### DATA FOR THE TASK
----
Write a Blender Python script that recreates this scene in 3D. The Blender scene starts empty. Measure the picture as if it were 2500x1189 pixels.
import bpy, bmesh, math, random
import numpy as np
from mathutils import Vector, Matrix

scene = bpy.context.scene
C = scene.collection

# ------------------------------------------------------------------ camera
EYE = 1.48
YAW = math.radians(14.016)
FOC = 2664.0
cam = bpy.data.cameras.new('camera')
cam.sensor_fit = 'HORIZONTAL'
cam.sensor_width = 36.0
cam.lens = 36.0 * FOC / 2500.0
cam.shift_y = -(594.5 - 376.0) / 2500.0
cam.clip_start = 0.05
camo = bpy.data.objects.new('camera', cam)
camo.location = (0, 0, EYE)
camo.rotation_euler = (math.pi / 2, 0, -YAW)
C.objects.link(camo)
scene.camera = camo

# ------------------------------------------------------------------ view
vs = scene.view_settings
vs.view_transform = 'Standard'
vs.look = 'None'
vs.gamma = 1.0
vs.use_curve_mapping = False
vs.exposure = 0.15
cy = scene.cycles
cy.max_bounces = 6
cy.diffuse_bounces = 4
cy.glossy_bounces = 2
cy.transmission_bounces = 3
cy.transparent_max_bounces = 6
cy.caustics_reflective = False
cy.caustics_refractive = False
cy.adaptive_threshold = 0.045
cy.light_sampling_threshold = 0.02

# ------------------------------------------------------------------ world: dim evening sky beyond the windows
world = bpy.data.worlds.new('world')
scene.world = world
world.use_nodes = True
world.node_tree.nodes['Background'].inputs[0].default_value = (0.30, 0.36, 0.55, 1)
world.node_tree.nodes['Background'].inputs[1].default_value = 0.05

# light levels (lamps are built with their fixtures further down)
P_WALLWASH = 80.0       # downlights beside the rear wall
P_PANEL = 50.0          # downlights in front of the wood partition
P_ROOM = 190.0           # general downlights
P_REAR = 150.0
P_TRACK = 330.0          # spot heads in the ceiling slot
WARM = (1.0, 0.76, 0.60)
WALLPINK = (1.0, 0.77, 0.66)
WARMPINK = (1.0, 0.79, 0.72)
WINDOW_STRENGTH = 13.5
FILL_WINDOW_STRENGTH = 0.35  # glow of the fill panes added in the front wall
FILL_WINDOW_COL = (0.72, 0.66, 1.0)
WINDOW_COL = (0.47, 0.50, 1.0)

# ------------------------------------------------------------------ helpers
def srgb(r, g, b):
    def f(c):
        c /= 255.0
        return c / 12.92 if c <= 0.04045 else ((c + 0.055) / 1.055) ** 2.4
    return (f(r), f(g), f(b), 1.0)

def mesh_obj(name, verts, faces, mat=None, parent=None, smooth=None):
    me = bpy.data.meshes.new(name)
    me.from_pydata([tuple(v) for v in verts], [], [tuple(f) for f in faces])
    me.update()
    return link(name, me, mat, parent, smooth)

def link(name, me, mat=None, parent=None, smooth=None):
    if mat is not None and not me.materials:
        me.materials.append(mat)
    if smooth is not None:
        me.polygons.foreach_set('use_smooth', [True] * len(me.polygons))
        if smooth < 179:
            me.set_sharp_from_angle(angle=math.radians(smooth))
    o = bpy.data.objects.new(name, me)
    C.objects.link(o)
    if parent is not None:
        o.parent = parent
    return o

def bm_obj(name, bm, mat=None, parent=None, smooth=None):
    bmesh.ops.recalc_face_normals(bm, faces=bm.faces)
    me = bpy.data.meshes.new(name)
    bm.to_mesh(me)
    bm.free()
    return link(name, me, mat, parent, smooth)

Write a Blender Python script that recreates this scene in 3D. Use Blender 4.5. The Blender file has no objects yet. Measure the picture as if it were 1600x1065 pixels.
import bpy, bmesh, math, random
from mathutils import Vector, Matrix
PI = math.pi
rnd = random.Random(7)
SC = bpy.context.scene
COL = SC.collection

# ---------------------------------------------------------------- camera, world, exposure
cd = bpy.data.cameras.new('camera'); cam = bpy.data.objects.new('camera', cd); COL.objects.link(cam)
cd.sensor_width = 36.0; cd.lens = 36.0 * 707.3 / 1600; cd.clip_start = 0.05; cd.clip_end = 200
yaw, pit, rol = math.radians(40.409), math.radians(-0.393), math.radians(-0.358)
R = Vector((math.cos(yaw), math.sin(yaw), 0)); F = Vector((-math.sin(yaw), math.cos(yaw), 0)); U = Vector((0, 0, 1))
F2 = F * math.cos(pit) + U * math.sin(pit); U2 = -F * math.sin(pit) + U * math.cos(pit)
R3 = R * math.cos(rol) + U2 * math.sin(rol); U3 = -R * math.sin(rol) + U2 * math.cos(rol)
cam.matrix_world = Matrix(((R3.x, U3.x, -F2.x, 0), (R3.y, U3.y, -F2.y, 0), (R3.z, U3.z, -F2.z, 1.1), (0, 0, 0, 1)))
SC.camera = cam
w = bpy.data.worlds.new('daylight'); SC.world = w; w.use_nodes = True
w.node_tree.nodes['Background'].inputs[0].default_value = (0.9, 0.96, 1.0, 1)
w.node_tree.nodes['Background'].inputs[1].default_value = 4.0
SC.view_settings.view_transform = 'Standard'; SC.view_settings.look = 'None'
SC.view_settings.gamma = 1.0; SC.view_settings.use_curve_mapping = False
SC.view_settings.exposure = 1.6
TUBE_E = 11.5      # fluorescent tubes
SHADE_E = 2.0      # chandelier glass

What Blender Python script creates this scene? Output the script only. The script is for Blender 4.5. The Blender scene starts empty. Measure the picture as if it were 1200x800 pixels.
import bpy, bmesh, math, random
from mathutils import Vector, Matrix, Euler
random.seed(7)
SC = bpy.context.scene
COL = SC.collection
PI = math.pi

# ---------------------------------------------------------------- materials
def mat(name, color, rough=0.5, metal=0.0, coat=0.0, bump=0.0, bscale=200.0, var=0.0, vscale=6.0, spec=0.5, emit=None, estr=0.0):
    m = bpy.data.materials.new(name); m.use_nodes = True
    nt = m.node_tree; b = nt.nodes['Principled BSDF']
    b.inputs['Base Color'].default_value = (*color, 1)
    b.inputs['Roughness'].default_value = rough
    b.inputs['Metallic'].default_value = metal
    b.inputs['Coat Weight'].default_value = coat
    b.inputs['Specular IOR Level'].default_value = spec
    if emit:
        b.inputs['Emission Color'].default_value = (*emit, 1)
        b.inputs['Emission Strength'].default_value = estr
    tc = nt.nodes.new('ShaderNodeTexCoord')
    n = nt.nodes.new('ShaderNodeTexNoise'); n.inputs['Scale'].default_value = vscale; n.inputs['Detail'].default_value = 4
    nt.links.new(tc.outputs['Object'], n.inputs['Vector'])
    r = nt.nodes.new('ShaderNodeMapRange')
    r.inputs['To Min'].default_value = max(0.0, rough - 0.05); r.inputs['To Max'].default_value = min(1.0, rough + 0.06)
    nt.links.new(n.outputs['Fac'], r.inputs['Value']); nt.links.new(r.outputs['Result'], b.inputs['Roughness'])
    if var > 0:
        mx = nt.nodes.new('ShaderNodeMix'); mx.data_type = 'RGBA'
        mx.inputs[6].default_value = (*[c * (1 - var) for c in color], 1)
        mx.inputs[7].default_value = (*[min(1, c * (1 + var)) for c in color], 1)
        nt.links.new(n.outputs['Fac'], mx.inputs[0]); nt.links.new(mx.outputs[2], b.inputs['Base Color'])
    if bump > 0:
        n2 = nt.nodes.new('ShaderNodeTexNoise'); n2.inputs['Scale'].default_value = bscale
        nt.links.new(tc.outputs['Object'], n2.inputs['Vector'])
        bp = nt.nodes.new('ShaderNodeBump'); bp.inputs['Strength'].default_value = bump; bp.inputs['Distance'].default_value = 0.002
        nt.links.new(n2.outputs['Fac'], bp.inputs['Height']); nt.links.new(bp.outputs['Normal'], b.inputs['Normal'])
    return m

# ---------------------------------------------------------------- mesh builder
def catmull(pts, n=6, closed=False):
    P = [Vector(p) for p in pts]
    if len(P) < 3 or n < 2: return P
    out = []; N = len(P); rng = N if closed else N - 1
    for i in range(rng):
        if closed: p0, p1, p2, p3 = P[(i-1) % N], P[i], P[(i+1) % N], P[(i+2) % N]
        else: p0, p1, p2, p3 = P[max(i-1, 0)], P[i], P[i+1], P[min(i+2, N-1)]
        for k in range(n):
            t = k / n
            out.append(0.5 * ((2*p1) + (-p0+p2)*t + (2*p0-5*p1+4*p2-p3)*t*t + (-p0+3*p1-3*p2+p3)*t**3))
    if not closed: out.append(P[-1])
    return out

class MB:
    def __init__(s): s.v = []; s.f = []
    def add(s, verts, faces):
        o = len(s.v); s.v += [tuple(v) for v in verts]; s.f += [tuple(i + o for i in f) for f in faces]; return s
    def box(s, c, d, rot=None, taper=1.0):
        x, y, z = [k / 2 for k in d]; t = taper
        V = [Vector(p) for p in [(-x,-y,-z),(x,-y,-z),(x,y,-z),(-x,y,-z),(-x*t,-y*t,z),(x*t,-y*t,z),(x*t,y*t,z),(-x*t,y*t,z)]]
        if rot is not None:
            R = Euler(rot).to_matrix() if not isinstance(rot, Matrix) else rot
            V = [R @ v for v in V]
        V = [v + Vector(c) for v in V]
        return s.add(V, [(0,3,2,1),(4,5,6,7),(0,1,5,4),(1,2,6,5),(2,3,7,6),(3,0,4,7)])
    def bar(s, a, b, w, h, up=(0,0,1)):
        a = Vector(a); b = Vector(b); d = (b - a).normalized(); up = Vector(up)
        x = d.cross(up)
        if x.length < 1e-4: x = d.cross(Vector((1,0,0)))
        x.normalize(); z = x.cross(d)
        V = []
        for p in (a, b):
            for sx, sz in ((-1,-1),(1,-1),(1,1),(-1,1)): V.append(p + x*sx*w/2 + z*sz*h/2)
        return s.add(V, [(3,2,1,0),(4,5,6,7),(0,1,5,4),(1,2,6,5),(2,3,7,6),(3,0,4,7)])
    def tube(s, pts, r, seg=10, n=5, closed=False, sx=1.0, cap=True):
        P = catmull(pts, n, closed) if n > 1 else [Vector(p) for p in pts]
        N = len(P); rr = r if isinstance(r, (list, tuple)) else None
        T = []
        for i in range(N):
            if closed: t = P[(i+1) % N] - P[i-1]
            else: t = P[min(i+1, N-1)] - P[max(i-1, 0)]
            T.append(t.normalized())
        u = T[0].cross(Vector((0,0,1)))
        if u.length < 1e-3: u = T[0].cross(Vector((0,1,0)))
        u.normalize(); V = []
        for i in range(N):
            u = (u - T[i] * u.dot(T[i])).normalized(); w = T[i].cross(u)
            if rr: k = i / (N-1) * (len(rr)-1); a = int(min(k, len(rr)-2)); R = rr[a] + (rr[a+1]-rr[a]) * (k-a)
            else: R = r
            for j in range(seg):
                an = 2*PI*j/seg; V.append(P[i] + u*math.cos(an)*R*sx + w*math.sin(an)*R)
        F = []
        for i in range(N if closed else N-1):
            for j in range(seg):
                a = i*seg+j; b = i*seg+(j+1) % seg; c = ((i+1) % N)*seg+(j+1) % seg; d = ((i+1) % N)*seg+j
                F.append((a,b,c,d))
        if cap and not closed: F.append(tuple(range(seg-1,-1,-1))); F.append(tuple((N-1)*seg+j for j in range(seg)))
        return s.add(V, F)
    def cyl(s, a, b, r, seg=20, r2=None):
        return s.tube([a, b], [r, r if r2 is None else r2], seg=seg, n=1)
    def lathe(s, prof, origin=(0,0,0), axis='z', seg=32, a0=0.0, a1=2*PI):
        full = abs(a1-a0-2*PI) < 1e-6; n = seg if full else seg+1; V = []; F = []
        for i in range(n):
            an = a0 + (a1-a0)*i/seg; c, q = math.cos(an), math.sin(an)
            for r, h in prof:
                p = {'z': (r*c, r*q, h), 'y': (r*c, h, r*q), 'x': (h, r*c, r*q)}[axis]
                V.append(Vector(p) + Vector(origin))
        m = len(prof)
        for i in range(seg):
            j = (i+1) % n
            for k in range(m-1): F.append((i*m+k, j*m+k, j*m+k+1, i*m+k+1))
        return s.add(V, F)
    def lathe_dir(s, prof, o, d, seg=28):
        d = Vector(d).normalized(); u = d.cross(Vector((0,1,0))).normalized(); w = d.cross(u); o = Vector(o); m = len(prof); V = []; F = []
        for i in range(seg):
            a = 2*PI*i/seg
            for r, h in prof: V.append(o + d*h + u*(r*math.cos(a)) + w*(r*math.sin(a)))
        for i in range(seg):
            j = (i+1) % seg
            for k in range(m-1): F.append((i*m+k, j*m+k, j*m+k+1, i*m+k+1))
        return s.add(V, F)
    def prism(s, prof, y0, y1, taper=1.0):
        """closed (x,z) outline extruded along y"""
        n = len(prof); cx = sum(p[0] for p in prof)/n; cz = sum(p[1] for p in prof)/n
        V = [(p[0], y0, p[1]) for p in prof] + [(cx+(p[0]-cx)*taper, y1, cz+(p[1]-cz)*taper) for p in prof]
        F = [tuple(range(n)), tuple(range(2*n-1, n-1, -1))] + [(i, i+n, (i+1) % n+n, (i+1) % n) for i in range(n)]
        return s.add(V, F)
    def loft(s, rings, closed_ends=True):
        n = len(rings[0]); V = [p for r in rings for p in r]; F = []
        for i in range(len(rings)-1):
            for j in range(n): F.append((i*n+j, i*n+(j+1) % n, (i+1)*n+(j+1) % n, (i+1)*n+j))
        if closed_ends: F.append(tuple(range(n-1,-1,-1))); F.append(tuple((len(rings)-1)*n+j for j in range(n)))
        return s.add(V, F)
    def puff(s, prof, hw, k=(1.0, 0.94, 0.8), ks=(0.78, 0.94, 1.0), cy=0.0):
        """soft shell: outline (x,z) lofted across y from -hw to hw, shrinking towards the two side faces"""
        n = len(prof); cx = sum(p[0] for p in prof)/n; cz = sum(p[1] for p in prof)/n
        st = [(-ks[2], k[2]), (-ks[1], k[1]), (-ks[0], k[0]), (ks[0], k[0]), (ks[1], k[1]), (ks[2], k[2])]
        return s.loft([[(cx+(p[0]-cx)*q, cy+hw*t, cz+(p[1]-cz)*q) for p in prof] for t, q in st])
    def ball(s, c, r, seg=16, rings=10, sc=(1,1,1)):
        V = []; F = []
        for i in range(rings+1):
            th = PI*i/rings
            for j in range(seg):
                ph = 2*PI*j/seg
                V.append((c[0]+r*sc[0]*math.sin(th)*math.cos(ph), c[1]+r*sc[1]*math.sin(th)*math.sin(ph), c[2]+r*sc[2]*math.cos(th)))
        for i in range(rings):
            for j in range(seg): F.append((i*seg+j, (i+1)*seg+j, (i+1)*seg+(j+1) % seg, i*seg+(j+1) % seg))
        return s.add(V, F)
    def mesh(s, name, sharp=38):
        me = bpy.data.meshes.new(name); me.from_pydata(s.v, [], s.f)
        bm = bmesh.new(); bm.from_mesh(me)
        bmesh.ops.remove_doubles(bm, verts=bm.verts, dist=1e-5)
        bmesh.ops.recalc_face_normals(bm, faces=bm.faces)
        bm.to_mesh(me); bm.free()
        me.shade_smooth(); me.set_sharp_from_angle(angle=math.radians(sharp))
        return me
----
### SET TASK
Copy all lines in the listing above where the string "scene" appears.

### TASK SOLUTION
Write a Blender Python script that recreates this scene in 3D. The Blender scene starts empty. Measure the picture as if it were 2500x1189 pixels.
scene = bpy.context.scene
C = scene.collection
scene.camera = camo
vs = scene.view_settings
cy = scene.cycles
scene.world = world
Write a Blender Python script that recreates this scene in 3D. Use Blender 4.5. The Blender file has no objects yet. Measure the picture as if it were 1600x1065 pixels.
SC = bpy.context.scene
What Blender Python script creates this scene? Output the script only. The script is for Blender 4.5. The Blender scene starts empty. Measure the picture as if it were 1200x800 pixels.
SC = bpy.context.scene